#### [WHAT IS REQUIRED]
Give the number of lines in the data that hold the word "scene", and nothing else.

#### [RECORDED INFORMATION]
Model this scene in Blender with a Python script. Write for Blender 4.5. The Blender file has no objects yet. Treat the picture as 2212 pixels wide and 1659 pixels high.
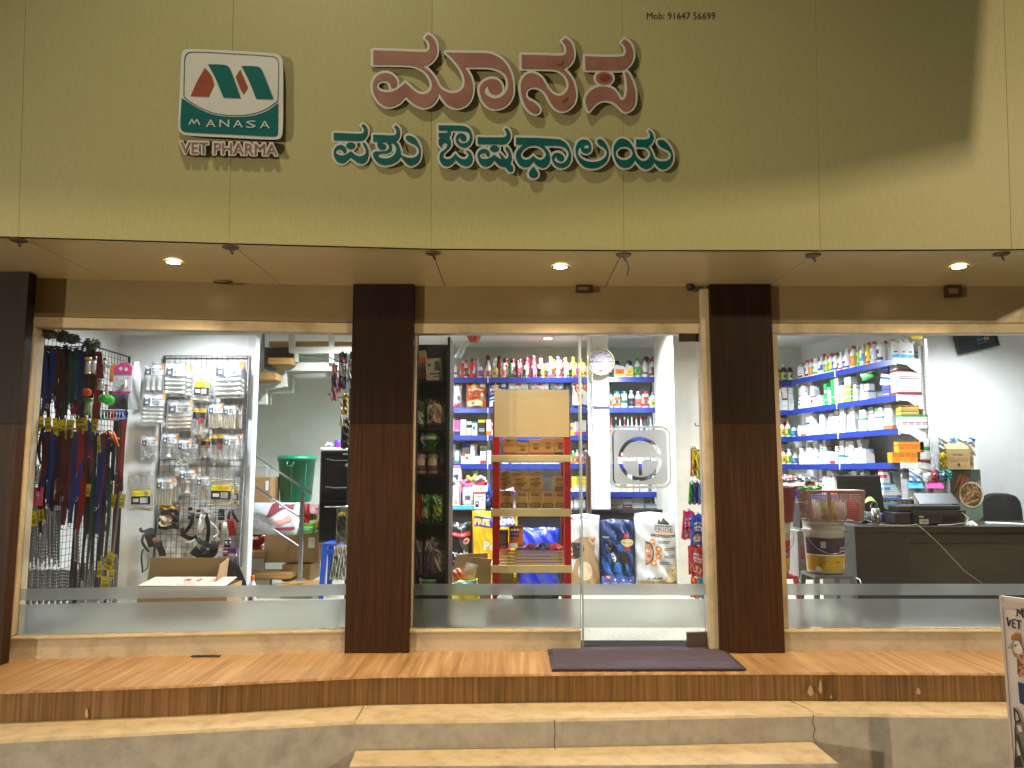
import bpy,bmesh,math,random
import numpy as np
from mathutils import Vector,Matrix
from mathutils.geometry import tessellate_polygon
random.seed(7)
R=math.radians
S=bpy.context.scene
COL=S.collection
# ---------------------------------------------------------------- camera
CAMY,CAMZ,TILT,FPX=-5.2,1.15,6.6,1661.0
cam=bpy.data.cameras.new("camera");camo=bpy.data.objects.new("camera",cam);COL.objects.link(camo)
camo.location=(0,CAMY,CAMZ);camo.rotation_euler=(R(90+TILT),0,0)
cam.sensor_width=36;cam.lens=36*FPX/2212;cam.clip_start=.05;cam.clip_end=400
S.camera=camo
# ---------------------------------------------------------------- world (night)
W=bpy.data.worlds.new("World");S.world=W;W.use_nodes=True
wn=W.node_tree;bg=wn.nodes["Background"]
bg.inputs[0].default_value=(.84,.84,.72,1);bg.inputs[1].default_value=.10
S.view_settings.view_transform='Standard';S.view_settings.look='None'
S.view_settings.exposure=0;S.view_settings.gamma=1
S.render.engine='CYCLES'
cy=S.cycles
cy.use_denoising=True
try:cy.denoiser='OPENIMAGEDENOISE';cy.denoising_input_passes='RGB_ALBEDO_NORMAL';cy.denoising_prefilter='ACCURATE'
except Exception:pass
cy.max_bounces=9;cy.diffuse_bounces=4;cy.glossy_bounces=3;cy.transmission_bounces=5
cy.transparent_max_bounces=20;cy.caustics_reflective=False;cy.caustics_refractive=False
cy.sample_clamp_indirect=4;cy.blur_glossy=1.0
# ---------------------------------------------------------------- lamps
def lamp(kind,name,loc,target,power,col,size=.05,cone=120,blend=.5,sy=None):
 l=bpy.data.lights.new(name,kind);l.energy=power;l.color=col
 o=bpy.data.objects.new(name,l);COL.objects.link(o);o.location=loc
 o.rotation_euler=(Vector(target)-Vector(loc)).to_track_quat('-Z','Y').to_euler()
 if kind=='SPOT':l.spot_size=R(cone);l.spot_blend=blend;l.shadow_soft_size=size
 elif kind=='AREA':
  l.size=size
  if sy:l.shape='RECTANGLE';l.size_y=sy
 else:l.shadow_soft_size=size
 return o
WARM=(1,.755,.49);COOL=(.87,.93,1.0)
SOFFIT_LAMPS=[(-2.05,-.66),(.30,-.55),(2.77,-.55)]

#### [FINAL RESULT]
2